Hope you feel just as inspired by these as I do!!

Monday, February 11, 2013

clearance backsplash

A bit of advice I can give you about diy decorating is don't get too stuck on specifics of what you will do, and take your time on it. The reason I say this is because if you have a general idea of what you like and see for a space, keep an open mind, and then keep your eyes open, you can score some really great deals.

The back splash that we just installed in the laundry room is a perfect example of how this has worked well for us.  The hubs and I go to Home Depot probably 1-2 times a week, and are always keeping our eyes open for those yellow clearance tags, and a few weeks ago we spotted these guys.
The moment we saw it, we knew the colors would go great with the light, airy green paint on the laundry room walls.  And what did the yellow sticker next to it say, you ask? $1.43 per 12x12 sheet, my friends!  We knew that we want a shorter back splash than this, so we picked up 3 sheets of tile, and a small box of white, non-sanded grout for $5.50, bringing our total to less than $10!
I really don't like having to cut little tiles that rarely come out perfect, so I decided to cut these sheets up into strips so the individual tiles aren't staggered, but line up.  It was really easy to do this with a utility knife on top of a piece of cardboard.
Instead of using mortar to adhere our tile to the wall, we used this amazing product called SimpleMat.  It's literally just sheets that stick to the wall and then your tile sticks to it.  It's incredible, and we actually had some left over from the fireplace makeover we did back in October.
Once all of your sheets are up on the wall, you can start placing your tile.  You should always use tile spaces on any tiling project, but especially since I cut my tiles into strips, they were very helpful!
 Here it is all up and ready for grout.
Matt took care of the grouting, and now we have this lovely back splash.
P.S. I forgot to share that Matt and his Dad installed this utility sink and faucet while his folks were here for Christmas.  It has been so nice to have, and we are so thankful for his Dad's help!

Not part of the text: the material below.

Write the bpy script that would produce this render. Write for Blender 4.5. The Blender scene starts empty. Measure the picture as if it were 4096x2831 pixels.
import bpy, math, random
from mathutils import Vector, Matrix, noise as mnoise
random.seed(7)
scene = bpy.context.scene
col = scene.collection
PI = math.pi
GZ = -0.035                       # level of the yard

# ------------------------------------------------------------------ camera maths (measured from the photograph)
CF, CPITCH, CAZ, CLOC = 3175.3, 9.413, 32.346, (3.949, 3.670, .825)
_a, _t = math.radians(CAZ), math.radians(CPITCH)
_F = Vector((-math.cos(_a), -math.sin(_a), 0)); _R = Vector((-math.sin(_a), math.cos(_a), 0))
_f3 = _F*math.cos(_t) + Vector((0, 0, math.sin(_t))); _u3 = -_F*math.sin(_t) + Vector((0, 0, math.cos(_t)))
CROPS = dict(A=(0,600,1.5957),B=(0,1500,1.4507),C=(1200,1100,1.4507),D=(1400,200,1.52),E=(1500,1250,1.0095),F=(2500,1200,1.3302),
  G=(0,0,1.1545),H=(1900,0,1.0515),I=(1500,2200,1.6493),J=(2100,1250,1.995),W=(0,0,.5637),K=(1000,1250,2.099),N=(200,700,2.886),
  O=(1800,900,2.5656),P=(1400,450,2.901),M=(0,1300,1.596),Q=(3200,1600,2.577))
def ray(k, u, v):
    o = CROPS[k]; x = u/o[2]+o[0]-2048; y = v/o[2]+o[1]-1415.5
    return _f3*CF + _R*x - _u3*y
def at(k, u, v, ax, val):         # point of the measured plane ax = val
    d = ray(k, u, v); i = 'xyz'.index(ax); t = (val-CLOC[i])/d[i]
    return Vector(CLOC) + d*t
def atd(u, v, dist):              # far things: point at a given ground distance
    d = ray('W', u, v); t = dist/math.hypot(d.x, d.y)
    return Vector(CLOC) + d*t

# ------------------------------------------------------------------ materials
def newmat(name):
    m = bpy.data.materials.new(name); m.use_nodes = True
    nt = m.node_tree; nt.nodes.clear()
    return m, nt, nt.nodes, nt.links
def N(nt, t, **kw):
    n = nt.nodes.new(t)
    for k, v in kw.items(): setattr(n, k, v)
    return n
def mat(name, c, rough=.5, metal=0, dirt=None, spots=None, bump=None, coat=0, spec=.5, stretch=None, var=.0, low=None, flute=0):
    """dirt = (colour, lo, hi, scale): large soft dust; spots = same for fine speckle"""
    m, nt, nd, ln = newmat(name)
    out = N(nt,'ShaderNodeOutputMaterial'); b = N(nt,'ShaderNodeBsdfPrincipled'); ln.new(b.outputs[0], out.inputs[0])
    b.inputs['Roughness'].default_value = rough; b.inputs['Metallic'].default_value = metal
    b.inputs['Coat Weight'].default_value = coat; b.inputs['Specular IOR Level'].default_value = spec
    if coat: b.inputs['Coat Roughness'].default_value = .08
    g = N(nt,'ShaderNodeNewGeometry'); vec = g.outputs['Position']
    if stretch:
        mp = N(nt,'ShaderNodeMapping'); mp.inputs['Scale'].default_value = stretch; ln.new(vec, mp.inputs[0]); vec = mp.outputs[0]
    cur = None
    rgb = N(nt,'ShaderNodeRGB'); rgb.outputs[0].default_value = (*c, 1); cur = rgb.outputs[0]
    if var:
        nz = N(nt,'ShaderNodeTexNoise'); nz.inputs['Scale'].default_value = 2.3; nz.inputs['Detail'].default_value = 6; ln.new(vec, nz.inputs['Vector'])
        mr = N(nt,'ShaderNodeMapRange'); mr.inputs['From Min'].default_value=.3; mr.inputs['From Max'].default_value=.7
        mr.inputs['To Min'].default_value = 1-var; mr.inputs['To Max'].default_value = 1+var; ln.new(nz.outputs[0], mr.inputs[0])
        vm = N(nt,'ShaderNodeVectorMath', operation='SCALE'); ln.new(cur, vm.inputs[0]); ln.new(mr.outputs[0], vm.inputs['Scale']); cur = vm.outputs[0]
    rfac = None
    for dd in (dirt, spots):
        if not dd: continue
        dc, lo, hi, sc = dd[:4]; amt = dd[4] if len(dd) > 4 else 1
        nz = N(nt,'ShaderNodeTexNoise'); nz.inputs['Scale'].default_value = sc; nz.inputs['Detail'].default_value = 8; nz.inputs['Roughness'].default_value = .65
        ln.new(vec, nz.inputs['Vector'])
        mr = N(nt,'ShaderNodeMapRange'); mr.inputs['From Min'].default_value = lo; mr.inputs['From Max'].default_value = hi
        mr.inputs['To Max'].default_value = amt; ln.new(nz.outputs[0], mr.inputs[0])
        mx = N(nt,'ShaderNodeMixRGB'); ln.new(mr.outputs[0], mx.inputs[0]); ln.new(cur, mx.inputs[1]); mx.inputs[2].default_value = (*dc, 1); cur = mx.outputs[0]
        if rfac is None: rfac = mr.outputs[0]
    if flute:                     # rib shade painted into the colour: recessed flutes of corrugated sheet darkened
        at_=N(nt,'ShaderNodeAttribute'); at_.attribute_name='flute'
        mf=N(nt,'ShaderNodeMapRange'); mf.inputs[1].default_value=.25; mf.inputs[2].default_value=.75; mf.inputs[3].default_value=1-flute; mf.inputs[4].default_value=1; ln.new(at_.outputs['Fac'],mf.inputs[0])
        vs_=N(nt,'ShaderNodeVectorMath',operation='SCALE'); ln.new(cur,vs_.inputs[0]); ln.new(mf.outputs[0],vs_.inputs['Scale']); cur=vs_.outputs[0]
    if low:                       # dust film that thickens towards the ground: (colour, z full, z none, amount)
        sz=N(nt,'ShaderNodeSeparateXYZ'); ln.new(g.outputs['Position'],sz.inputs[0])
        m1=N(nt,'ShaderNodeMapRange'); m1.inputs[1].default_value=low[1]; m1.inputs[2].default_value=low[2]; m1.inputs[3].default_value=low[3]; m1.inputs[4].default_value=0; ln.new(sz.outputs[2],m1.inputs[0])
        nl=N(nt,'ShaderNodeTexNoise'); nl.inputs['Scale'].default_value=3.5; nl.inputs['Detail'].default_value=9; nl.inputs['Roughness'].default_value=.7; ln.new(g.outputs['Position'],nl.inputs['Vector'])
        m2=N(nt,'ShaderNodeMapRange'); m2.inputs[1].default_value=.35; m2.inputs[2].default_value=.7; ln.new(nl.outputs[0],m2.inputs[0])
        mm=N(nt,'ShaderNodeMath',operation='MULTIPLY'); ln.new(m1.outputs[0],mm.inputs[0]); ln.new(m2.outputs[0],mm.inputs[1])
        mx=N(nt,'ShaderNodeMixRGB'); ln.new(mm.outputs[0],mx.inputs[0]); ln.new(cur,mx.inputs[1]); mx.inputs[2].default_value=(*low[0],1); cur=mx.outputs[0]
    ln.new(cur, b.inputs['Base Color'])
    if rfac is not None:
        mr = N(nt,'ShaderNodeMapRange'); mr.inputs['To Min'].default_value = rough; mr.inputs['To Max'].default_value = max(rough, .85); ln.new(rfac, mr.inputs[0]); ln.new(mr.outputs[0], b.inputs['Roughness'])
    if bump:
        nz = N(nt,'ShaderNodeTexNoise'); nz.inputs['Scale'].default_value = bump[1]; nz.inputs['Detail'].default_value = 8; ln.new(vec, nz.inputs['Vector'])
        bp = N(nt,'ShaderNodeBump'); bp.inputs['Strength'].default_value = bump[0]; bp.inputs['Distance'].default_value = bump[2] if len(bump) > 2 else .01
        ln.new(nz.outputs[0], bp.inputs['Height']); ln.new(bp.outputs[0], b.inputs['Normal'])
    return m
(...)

Check out how we've updated the laundry room with paint and a mini mudroom and updated the cabinets.

Thursday, February 7, 2013

guest posting

Hey Everybody! I'm guest posting over at Glitter, Glue, and Paint today, sharing this cute little key and sunglasses holder.  Go check it out!
Happy Day!

Wednesday, February 6, 2013

caulk trim for a professional finish

Hey y'all! Sorry I've been so absent, lately! I've been up to my accdientally-paint-tipped-hair with projects lately, but I wanted to share this quick tip I just discovered.

For the last year, we have been updating all of our baseboards and door frames by painting them white.  They have looked really good, but then yesterday, I discovered a way to make them look great!  
The key: Caulk
It's actually one of the easiest projects I've ever done, and it's made such a huge difference!

Start by picking up some caulk from your hardware store.  I just picked up the cheap $3 tube of DAP in white.  Then, using painters tape, tape off next to your trim, leaving about 1/16" gap.
Then, using your caulking gun, run a line of caulk directly on the gap between the wall and the trim.  I found it best to have your gun at about a 45 degree angle. 

Then, run your finger on the caulk, pressing it into the gap.  While doing this, you will also get a ton of excess on your finger, but I guess this is normal.
This will also cause excess caulk to get on the trim itself, so using a wet rag (more than damp, but not dripping), wipe down the line of caulk, as well as the trim to remove any excess before it dries.  Then, remove the tape and you have a beautifully finished piece of trim!
So far, I've done all the door frames and baseboards in the kitchen and downstairs hallway...
isn't it just beautiful?
I promise you, it looks a million times more amazing in person,
and for about $2-$3 per room, it is so worth it!